Dr. Clarke once said, If you don’t understand yourself, you will be confused by others. I will go one step further and say that if you do not understand the motivations of power, the interest of Others, you are more likely to be serving theirs than your own. You will not understand why they put a fox in your hen house. – William A. Foster, IV

Institutional governance is a question of alignment. The board of trustees of any institution is not merely a collection of distinguished names; it is the body that sets strategic direction, approves resource allocation, and ultimately determines whose interests the institution serves. When a board member’s family and political associations stand in direct conflict with the mission and material interests of the institution, that is not a matter of partisan preference — it is a governance failure.
Cecilia Abbott sits on the board of trustees of Huston-Tillotson University, a historically Black institution anchored on East 11th Street in Austin, Texas. She is the wife of Governor Greg Abbott. What makes her presence on that board a matter of serious institutional concern is not her individual biography but the structural context in which it sits: a state whose constitutional architecture has, from its inception, treated its Black public institutions as categorically equal in designation while systematically denying them the governance independence those designations require. Huston-Tillotson does not exist in isolation. It exists alongside Prairie View A&M University and Texas Southern University, two public HBCUs whose founding histories and governance crises together constitute a durable, legally embedded architecture of Black institutional subordination operating across 150 years of Texas history. That architecture is the environment in which Huston-Tillotson’s board composition must be evaluated.
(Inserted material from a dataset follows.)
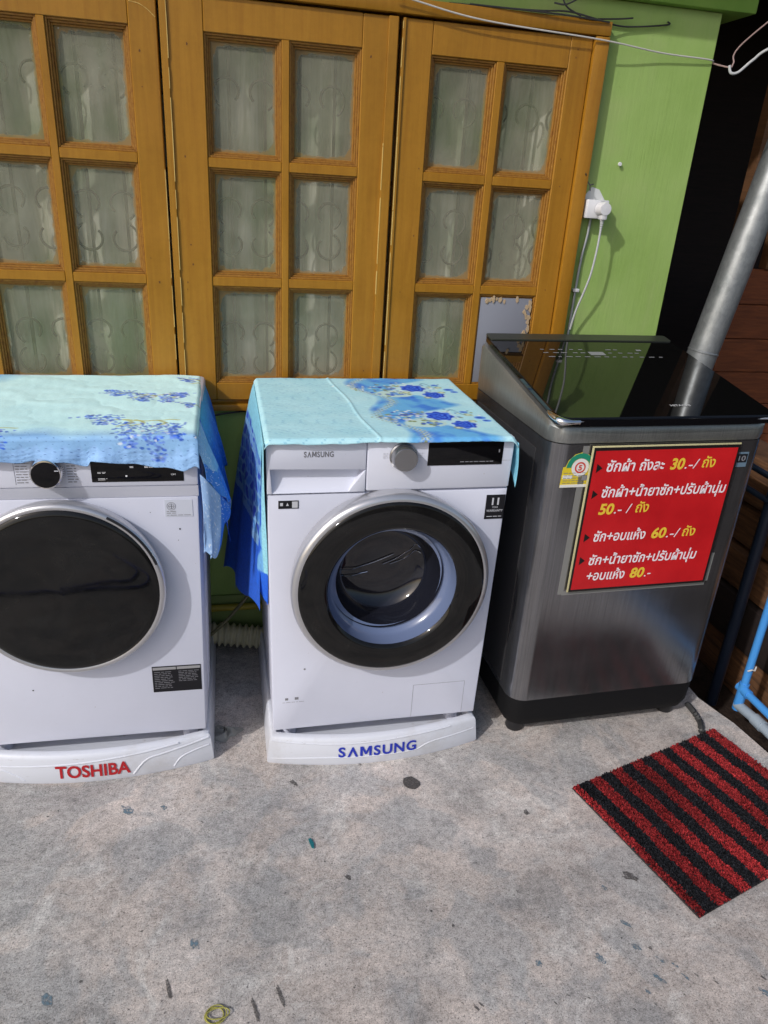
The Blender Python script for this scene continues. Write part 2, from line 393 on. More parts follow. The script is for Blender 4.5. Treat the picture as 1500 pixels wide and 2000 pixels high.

The Texas Constitution of 1876 established the foundational hierarchy of the state’s higher education system through a specific phrase: “institution of the first class.” The Constitution specified that the legislature was to establish and maintain a “university of the first class” to be styled the University of Texas — the state’s flagship institution, endowed from the beginning with its own board, its own land grants, and its own constitutional identity. Texas A&M University was established the same year under parallel provisions. Both institutions were given independent governing boards and, through the Permanent University Fund, access to the mineral wealth of millions of acres of West Texas land, a financial foundation that has compounded for nearly a century and a half. In 1983, the Texas Legislature proposed a constitutional amendment to restructure the Permanent University Fund to include Prairie View A&M University as a beneficiary of its proceeds, and the 1984 amendment dedicated the university to enhancement as an “institution of the first class” under the governing board of the Texas A&M University System. Prairie View A&M thus became the third institution in Texas history to receive the constitutional designation of “institution of the first class” — the same language used for UT Austin and Texas A&M.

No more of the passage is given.